Based on the cult classic, “The Wizard of Oz,” director Sam Raimi brings a new vision and pays homage to the iconic images and timeless sense of wonder in “Oz the Great and Powerful.”
The imaginative mix of live-action and CGI make the audience feel familiar with the material by playing with nostalgia throughout the film. Emerald City and the Yellow Brick Road are examples of this nostalgia present in the film replicating its’ appearance in the 1939 original.
The actors play dual roles similar to how it was in the original with small parts in the Kansas prologue and larger roles in Oz. This was true for Michelle Williams, Joey King, and Zach Braff.
Like the original, the film starts off with a black-and-white- prologue with Oscar Diggs (James Franco) as a horrid egotist and fake illusionist. A tornado sweeps him off in a hot-air balloon into Emerald City where he is greeted by Theodora (Mila Kunis) who believes that he came to Oz to fulfill a prophecy. She escorts him to Oz where he meets Evanora (Rachel Weisz) who tells him that in order to claim the throne; he has to defeat the Wicked Witch in the Dark Forest. Indulgently he agrees and figures out from Glinda the Good Witch (Williams) that the real Wicked Witch was one of the sisters that he left behind to find Glinda. Oscar Diggs (Franco) has companions on his journey, including a China Girl ( King) and a flying monkey named Finley (Braff).
Franco is playing a stranger in an astonishing land, a similar role to what Dorothy had in the original. Franco can’t seem to handle playing a believable conman wizard. Through parts of the movie he is dismayed and senseless and at other times he is creative and daring. He was too helpless and crude for this role.

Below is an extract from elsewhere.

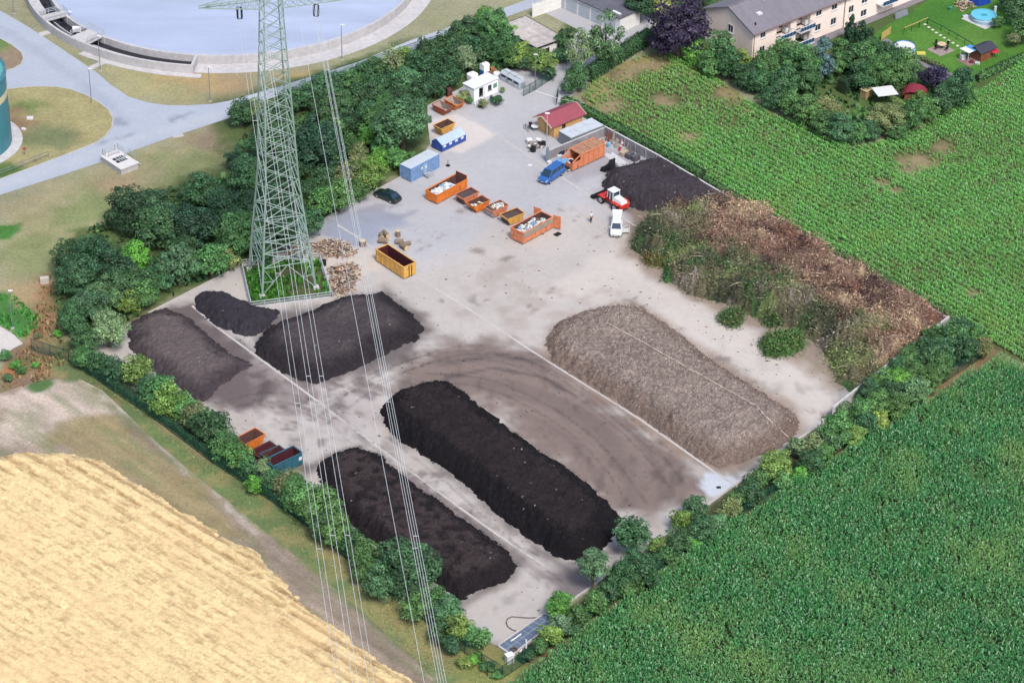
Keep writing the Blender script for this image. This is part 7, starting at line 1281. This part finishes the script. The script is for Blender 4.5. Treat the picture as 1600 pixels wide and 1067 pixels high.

Better candidates for the role would have been Robert Downey Jr. or Johnny Depp, who would have played the role with more confidence.
The screenwriters Mitchell Kapner (The Whole Nine Yards) and David Lindsay-Abaire (Rabbit Hole) missed the main element for the film of pervasive wit and grace. Instead, the film takes a suggestion from Tim Burton’s “Alice in Wonderland” and uses 3D to throw things at us like for example it shows witches on a broomstick and disclose fangs of aerial baboons.
The film doesn’t offer a lot of surprises and suspense in the prequel for “The Wizard of Oz.” Oz presents a color and clever homage to one of the most loved films of all time. However it does not live up to its expectations by being exhausted by predictability, the pacing, and the film’s humor.